Aim of the task:
List every line below containing "scene".

Given material:
━━━━━━
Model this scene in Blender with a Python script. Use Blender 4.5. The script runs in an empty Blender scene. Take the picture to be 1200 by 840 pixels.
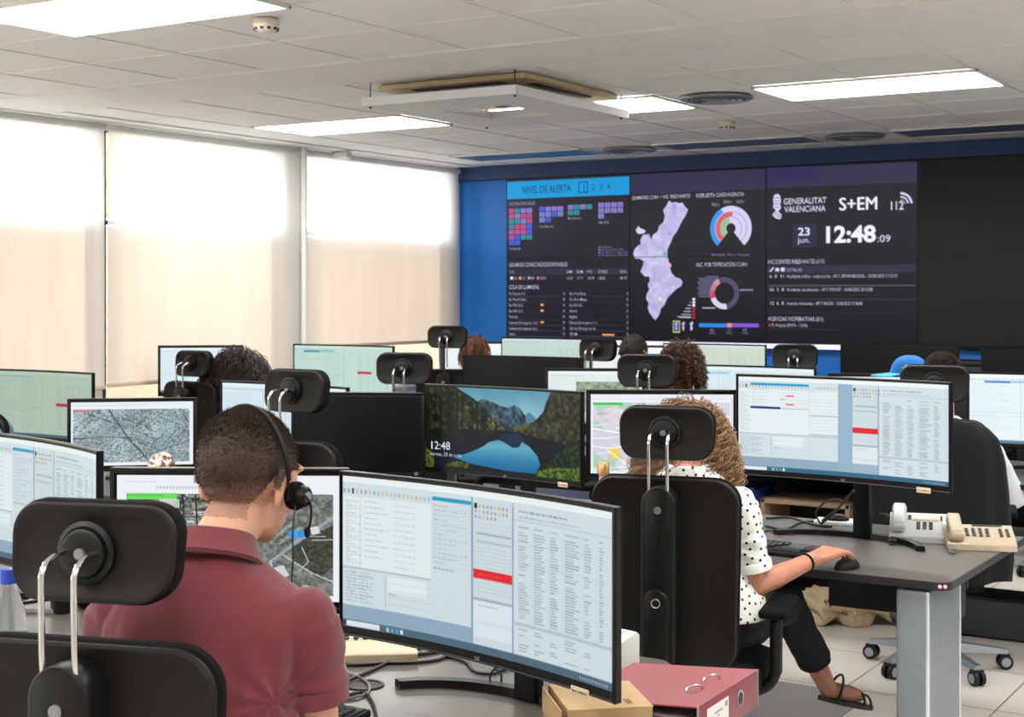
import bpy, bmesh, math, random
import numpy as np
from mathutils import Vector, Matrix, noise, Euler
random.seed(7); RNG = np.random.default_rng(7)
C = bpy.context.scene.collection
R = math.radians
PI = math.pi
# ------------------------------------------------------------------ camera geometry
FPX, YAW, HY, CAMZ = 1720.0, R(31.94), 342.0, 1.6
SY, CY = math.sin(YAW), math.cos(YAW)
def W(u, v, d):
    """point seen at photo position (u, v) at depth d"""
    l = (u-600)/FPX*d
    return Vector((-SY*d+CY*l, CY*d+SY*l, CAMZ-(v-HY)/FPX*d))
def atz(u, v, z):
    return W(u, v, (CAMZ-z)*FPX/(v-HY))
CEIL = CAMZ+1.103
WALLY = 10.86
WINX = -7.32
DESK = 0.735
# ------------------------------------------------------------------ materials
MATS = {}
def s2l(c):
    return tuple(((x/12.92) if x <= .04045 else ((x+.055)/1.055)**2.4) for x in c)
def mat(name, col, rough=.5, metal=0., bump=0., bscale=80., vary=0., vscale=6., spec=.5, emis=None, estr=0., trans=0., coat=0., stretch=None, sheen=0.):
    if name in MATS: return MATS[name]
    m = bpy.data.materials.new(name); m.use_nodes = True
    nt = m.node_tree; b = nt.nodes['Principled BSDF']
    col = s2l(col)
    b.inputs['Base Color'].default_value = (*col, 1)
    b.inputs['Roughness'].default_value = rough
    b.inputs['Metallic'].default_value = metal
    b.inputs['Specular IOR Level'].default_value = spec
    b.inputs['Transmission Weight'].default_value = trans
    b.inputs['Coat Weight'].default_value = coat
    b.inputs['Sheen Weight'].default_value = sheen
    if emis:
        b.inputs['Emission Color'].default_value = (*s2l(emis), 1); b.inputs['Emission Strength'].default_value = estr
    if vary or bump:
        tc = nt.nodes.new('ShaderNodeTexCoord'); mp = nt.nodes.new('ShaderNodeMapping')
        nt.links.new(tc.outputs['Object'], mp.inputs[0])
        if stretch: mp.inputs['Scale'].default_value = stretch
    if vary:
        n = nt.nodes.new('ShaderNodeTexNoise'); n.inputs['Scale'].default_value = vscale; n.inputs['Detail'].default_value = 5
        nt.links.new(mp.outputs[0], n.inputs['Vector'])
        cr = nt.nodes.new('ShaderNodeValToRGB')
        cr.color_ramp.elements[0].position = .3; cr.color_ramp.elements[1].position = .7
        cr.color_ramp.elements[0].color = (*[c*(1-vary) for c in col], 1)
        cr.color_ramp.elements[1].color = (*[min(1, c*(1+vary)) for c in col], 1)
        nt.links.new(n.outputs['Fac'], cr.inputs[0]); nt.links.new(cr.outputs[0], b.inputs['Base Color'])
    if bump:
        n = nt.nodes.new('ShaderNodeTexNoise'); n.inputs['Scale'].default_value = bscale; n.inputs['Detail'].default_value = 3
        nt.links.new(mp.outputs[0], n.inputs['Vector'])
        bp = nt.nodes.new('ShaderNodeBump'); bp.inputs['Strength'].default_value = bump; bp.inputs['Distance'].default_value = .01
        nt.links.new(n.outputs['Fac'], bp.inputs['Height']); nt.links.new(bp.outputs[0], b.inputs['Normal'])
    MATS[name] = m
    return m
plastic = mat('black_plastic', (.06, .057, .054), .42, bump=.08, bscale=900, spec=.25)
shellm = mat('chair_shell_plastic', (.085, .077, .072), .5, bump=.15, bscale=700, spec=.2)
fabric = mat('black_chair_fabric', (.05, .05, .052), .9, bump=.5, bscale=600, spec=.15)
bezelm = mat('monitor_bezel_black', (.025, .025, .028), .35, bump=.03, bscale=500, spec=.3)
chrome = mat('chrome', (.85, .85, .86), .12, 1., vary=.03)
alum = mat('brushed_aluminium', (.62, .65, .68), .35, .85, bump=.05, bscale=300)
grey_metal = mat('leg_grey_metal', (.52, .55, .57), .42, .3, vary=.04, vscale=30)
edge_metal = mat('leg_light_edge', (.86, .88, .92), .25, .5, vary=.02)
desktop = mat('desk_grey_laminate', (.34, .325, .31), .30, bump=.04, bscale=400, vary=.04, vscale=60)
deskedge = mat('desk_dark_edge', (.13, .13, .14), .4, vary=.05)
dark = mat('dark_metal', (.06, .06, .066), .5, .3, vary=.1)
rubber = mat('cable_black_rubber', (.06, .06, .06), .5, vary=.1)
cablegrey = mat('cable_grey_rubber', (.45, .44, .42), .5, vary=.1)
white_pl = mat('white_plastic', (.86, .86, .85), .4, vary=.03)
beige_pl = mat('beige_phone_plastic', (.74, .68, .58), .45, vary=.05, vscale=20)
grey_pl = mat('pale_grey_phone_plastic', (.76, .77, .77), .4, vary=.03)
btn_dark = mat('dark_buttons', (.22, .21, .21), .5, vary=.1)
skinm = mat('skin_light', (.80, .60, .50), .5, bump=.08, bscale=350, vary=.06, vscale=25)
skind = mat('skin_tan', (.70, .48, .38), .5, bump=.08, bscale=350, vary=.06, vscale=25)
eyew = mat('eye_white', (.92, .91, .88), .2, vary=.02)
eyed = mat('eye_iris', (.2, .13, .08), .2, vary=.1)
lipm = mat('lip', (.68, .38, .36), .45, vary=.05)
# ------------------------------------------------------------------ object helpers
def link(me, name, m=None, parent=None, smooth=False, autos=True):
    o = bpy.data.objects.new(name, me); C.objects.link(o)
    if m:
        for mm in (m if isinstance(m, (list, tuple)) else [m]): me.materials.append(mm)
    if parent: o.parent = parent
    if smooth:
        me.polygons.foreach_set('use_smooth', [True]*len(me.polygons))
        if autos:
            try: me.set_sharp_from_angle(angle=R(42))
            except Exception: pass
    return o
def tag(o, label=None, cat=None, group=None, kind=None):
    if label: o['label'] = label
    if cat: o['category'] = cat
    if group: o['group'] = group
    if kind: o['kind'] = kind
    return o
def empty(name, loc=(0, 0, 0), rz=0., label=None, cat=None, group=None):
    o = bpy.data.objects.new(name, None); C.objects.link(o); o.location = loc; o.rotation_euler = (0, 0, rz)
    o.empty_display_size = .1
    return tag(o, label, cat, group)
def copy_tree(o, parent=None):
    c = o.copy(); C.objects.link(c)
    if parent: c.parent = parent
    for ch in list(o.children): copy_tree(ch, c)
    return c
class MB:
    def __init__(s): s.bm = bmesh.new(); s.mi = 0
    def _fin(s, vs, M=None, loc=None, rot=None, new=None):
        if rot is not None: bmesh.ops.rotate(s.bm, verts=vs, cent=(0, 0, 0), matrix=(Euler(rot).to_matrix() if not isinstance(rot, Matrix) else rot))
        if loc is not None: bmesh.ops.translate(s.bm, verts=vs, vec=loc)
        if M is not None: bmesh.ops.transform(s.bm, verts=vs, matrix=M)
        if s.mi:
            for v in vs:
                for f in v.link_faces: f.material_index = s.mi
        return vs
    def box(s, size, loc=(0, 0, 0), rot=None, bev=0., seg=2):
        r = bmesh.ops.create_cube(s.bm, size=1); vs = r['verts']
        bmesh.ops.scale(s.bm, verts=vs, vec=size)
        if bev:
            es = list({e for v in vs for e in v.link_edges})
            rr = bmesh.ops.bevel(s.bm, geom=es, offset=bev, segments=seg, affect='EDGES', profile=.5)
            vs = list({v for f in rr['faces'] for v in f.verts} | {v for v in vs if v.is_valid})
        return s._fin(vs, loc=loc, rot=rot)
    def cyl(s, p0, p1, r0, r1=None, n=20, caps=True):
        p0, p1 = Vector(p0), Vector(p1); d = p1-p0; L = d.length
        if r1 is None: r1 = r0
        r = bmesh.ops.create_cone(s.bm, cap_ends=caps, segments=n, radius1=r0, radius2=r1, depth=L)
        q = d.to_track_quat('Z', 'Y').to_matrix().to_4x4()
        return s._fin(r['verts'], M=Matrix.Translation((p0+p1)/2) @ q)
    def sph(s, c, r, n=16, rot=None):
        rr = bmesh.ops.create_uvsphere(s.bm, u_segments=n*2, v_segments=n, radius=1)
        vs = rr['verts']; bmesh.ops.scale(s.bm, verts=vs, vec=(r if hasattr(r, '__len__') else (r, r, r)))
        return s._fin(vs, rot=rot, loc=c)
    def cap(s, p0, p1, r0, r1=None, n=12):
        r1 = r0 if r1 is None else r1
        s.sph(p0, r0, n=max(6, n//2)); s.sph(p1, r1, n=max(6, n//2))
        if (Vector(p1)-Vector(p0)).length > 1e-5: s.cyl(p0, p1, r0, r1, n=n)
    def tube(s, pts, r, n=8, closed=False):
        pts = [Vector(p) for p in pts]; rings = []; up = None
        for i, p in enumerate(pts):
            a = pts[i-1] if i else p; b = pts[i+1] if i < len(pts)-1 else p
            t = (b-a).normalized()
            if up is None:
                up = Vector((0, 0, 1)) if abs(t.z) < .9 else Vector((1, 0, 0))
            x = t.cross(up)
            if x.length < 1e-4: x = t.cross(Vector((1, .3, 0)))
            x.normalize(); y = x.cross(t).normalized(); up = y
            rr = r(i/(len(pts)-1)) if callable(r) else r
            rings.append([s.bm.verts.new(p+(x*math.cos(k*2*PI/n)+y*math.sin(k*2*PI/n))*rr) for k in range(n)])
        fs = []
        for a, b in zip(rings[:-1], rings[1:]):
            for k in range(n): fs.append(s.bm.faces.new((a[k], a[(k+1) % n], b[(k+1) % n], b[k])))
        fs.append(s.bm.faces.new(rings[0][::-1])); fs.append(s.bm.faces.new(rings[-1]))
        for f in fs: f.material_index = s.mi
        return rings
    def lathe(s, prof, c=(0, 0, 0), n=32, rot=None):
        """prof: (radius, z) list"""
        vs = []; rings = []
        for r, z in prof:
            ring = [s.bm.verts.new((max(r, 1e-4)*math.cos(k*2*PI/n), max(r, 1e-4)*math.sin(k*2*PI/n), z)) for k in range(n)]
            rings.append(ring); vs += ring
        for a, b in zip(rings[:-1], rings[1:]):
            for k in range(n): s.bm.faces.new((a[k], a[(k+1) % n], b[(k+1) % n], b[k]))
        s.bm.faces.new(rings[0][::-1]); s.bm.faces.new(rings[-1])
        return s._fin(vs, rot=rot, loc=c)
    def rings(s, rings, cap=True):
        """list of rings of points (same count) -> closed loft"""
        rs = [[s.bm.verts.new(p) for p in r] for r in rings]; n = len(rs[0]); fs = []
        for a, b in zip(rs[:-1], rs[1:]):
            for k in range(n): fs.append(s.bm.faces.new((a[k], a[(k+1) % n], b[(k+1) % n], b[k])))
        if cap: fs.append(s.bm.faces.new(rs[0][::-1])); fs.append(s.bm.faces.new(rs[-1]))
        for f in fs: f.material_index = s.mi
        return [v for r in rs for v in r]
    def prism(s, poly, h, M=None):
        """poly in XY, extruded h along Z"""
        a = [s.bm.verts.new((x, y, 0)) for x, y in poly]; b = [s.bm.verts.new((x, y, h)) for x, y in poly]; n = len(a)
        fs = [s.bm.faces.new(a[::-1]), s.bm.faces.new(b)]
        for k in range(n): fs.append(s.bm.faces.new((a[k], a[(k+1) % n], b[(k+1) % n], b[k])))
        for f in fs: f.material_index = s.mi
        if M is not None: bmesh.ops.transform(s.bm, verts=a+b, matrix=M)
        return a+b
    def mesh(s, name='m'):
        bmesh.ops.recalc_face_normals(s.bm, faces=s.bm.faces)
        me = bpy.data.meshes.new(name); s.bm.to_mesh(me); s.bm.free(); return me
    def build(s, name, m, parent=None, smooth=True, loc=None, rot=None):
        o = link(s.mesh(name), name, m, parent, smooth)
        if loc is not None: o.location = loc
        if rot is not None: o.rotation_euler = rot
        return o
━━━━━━
Reply to the exercise:
Model this scene in Blender with a Python script. Use Blender 4.5. The script runs in an empty Blender scene. Take the picture to be 1200 by 840 pixels.
C = bpy.context.scene.collection